Only the pictures are omitted; repeat all other data exactly.

[Records with scene code]
● ● ●
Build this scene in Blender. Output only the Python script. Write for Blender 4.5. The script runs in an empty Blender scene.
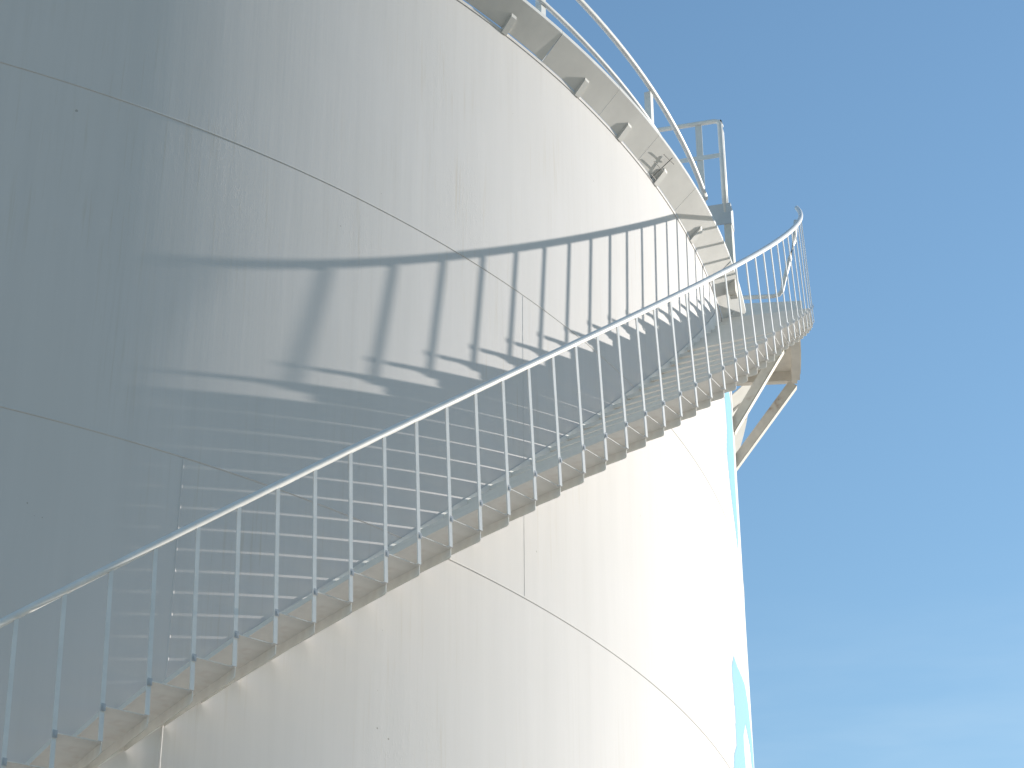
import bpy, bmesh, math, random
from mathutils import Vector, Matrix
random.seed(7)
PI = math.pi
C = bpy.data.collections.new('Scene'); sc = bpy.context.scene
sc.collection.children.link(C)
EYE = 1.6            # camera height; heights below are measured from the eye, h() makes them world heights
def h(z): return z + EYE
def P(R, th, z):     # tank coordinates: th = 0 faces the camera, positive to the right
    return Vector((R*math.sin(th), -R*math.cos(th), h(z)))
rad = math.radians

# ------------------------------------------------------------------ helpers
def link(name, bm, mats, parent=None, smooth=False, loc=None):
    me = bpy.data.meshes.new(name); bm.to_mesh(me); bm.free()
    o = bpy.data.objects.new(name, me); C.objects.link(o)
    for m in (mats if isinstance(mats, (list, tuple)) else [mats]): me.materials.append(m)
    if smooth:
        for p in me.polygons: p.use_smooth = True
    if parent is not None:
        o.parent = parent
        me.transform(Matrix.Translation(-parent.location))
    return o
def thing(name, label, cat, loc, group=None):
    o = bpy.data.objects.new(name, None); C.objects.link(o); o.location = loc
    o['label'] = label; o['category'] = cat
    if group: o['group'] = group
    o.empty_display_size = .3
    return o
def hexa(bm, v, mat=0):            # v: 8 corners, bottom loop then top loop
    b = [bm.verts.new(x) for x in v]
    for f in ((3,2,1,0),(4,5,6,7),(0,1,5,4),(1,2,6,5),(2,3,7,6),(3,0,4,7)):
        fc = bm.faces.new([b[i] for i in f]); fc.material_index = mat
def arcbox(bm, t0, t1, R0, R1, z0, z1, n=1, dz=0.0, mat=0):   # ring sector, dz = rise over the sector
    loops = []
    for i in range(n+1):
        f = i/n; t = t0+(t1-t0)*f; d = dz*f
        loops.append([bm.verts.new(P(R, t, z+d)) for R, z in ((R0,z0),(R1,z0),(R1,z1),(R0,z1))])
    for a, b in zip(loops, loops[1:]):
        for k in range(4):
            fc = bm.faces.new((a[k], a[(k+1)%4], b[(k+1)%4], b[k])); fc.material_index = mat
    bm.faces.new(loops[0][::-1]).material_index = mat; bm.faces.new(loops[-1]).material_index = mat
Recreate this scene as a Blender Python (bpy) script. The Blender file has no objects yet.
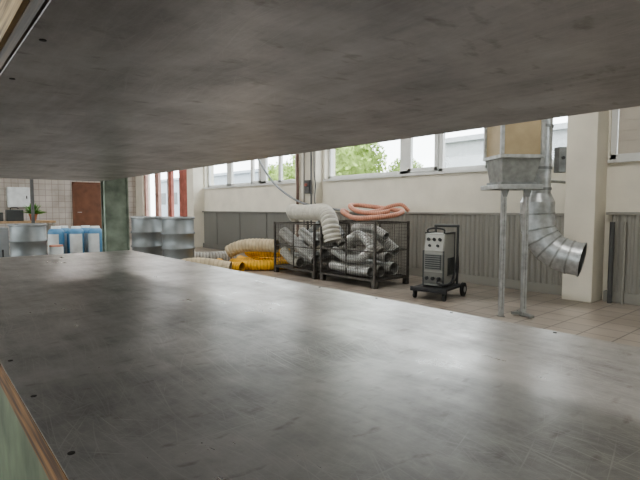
● ● ●
[Exercise result]
Build this scene in Blender. Output only the Python script. Write for Blender 4.5. The script runs in an empty Blender scene.
import bpy, bmesh, math, random
from mathutils import Vector, Matrix
random.seed(7)
PI = math.pi
C = bpy.data.collections.new('Scene'); sc = bpy.context.scene
sc.collection.children.link(C)
EYE = 1.6            # camera height; heights below are measured from the eye, h() makes them world heights
def h(z): return z + EYE
def P(R, th, z):     # tank coordinates: th = 0 faces the camera, positive to the right
    return Vector((R*math.sin(th), -R*math.cos(th), h(z)))
rad = math.radians

# ------------------------------------------------------------------ helpers
def link(name, bm, mats, parent=None, smooth=False, loc=None):
    me = bpy.data.meshes.new(name); bm.to_mesh(me); bm.free()
    o = bpy.data.objects.new(name, me); C.objects.link(o)
    for m in (mats if isinstance(mats, (list, tuple)) else [mats]): me.materials.append(m)
    if smooth:
        for p in me.polygons: p.use_smooth = True
    if parent is not None:
        o.parent = parent
        me.transform(Matrix.Translation(-parent.location))
    return o
def thing(name, label, cat, loc, group=None):
    o = bpy.data.objects.new(name, None); C.objects.link(o); o.location = loc
    o['label'] = label; o['category'] = cat
    if group: o['group'] = group
    o.empty_display_size = .3
    return o
def hexa(bm, v, mat=0):            # v: 8 corners, bottom loop then top loop
    b = [bm.verts.new(x) for x in v]
    for f in ((3,2,1,0),(4,5,6,7),(0,1,5,4),(1,2,6,5),(2,3,7,6),(3,0,4,7)):
        fc = bm.faces.new([b[i] for i in f]); fc.material_index = mat
def arcbox(bm, t0, t1, R0, R1, z0, z1, n=1, dz=0.0, mat=0):   # ring sector, dz = rise over the sector
    loops = []
    for i in range(n+1):
        f = i/n; t = t0+(t1-t0)*f; d = dz*f
        loops.append([bm.verts.new(P(R, t, z+d)) for R, z in ((R0,z0),(R1,z0),(R1,z1),(R0,z1))])
    for a, b in zip(loops, loops[1:]):
        for k in range(4):
            fc = bm.faces.new((a[k], a[(k+1)%4], b[(k+1)%4], b[k])); fc.material_index = mat
    bm.faces.new(loops[0][::-1]).material_index = mat; bm.faces.new(loops[-1]).material_index = mat
Recreate this scene as a Blender Python (bpy) script. The Blender file has no objects yet.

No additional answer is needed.